La testimonianza di un carceratoQuando mi è stato proposto di mettere sulla carta i miei pensieri sul tema del perdono, la cosa più spontanea è stata di chiedere a chi avevo di fronte se il perdono era inteso verso l'uomo o verso Dio; ironizzando sul fatto che con l'uomo mi sentivo a posto, e che con Dio avrei fatto i conti al momento opportuno.
del 16 aprile 2009
Quando mi è stato proposto di mettere sulla carta i miei pensieri sul tema del perdono, la cosa più spontanea è stata di chiedere a chi avevo di fronte se il perdono era inteso verso l’uomo o verso Dio; ironizzando sul fatto che con l’uomo mi sentivo a posto, e che con Dio avrei fatto i conti al momento opportuno.
 
Però ora, mentre scrivo, la mia domanda si fa più forte, e mi chiedo che cos’è per me il perdono, quello vero. Di certo se avessi dovuto definirlo qualche anno fa, vista anche la mia condizione di detenuto, mi sarei limitato a dire che il mio sbaglio lo sto pagando eccome, e che per questo non c’era alcun bisogno di dare un senso al perdono. L’orgoglio che avevo allora avrebbe risposto da solo alla domanda.
 
Del resto è abituale mettere l’orgoglio a confronto con l’errore; non solo nel contesto di un carcere, ma in tanti altri luoghi dove prevale un’educazione sbagliata.
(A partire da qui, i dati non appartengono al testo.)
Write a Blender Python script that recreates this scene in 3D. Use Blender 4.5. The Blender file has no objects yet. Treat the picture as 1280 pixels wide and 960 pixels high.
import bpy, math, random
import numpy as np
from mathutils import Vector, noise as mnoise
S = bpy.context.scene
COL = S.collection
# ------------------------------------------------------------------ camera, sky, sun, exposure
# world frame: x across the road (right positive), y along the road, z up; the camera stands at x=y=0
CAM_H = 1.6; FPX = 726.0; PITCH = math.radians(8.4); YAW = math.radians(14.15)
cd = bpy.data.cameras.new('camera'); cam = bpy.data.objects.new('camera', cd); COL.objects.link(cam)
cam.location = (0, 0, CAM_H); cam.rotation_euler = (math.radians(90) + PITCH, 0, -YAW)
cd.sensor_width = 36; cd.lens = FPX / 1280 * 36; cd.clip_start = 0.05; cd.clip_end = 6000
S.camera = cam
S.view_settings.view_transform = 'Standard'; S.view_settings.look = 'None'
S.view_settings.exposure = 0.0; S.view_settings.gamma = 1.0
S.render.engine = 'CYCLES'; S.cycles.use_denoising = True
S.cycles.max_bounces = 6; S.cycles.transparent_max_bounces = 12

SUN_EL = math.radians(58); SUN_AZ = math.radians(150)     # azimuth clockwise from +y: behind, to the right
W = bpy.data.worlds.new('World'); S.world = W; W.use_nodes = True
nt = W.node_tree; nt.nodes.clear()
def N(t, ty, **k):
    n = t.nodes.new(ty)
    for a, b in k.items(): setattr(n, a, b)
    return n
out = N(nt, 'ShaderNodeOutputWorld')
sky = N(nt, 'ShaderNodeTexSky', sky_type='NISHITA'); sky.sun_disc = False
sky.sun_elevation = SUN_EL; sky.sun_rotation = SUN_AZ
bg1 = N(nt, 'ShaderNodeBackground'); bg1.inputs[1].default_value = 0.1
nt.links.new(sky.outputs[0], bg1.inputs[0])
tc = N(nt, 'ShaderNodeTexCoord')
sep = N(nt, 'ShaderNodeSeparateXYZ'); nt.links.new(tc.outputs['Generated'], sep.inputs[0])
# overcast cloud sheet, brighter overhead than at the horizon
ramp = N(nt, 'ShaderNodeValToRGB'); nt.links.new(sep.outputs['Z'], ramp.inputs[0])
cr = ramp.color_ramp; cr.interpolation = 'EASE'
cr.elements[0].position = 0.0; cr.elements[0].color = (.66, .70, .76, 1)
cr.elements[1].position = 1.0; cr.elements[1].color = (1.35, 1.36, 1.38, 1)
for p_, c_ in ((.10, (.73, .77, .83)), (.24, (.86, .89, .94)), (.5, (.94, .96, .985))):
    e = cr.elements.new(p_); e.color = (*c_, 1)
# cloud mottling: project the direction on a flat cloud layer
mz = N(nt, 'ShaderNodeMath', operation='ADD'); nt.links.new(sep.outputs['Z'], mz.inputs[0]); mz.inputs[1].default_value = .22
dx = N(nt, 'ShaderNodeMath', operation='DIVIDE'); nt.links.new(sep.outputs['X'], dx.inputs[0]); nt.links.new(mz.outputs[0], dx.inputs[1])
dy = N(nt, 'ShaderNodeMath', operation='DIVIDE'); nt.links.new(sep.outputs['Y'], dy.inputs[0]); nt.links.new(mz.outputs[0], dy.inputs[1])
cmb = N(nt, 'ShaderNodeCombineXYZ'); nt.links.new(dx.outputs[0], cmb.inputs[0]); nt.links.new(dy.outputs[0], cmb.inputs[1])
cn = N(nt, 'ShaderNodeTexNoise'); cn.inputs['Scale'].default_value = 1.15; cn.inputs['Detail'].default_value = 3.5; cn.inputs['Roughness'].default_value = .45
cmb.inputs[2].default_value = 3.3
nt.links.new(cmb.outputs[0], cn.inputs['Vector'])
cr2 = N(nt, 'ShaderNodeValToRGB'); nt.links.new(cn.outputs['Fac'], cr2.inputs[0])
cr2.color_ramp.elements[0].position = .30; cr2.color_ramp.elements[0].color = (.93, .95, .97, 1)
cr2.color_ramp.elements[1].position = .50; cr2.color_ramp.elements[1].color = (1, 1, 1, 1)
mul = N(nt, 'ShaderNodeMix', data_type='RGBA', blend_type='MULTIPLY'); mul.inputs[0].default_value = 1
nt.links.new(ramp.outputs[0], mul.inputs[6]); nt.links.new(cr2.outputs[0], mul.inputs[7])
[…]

E lo si fa perché l’orgoglio fa parte dell’istinto umano, che spesso ha la pretesa di essere nel giusto, oppure perché si spera sempre che il prossimo possa capire la nostra giustificazione. Ma soprattutto, perché porsi con una facciata d’orgoglio è la cosa più semplice da fare; perdonare, infatti, è difficile. Il vero perdono non è qualcosa che vendi o che compri, non è un’opzione che puoi usare a tuo piacimento per rimettere a posto le cose quando non vanno, come a dire, semplicemente: “ok, ti perdono”.
 
Il vero perdono è la scelta più difficile, è lo strumento di crescita che il Signore ci dà quotidianamente insegnandoci ad usarlo, perché non puoi pretendere di perdonare, e tantomeno di essere perdonato, se prima non impari a porti nella condizione di saper perdonare te stesso.
 
Nella mia vita sbagliata, di buono in abiti da cattivo, sono sempre stato perdonato dalle persone che mi vogliono bene e al pari ho sempre cercato di perdonare, ma mi rendo conto che non era così, che continuavo a far del male a me stesso e a coloro che mi perdonavano, perché io per primo non mi perdonavo. Quelli erano perdoni pieni di ipocrisia, che servivano solo a star bene, momentaneamente, con me stesso.
 
Il vero perdono parte dal proprio cuore e deve essere vissuto senza pretese, sia che lo riceviamo, sia che a perdonare siamo noi. Non esiste altro modo per viverlo e, se esiste, è falso. Perché il perdono è un Bene più grande che ci viene donato e come tale va vissuto nel suo vero termine.
 
Forse mille persone prima di me avranno sillabato la parola perdono: per-dono, un qualcosa da regalare e ricevere dal prossimo, un qualcosa che dai con il cuore senza aspettarti niente, se non il ripartire di nuovo, insieme, in un percorso comune. Un qualcosa che ricevi con gioia perché un dono “vero” dà gioia immensa. Secondo me questo è il vero perdono: un dono offertoci attraverso una grande fatica, un’opportunità per non fermarci di fronte all’orgoglio, un cammino di fede.
 
Penso che il perdono dovrebbe essere la scelta di ognuno, e non solo perché deriva da un grande insegnamento, ma anche perché è qualcosa che nasce nel profondo del cuore di ogni uomo e, come ha ben scritto un mio compagno, il cuore di ogni uomo batte per le stesse cose per cui battono tutti gli altri cuori.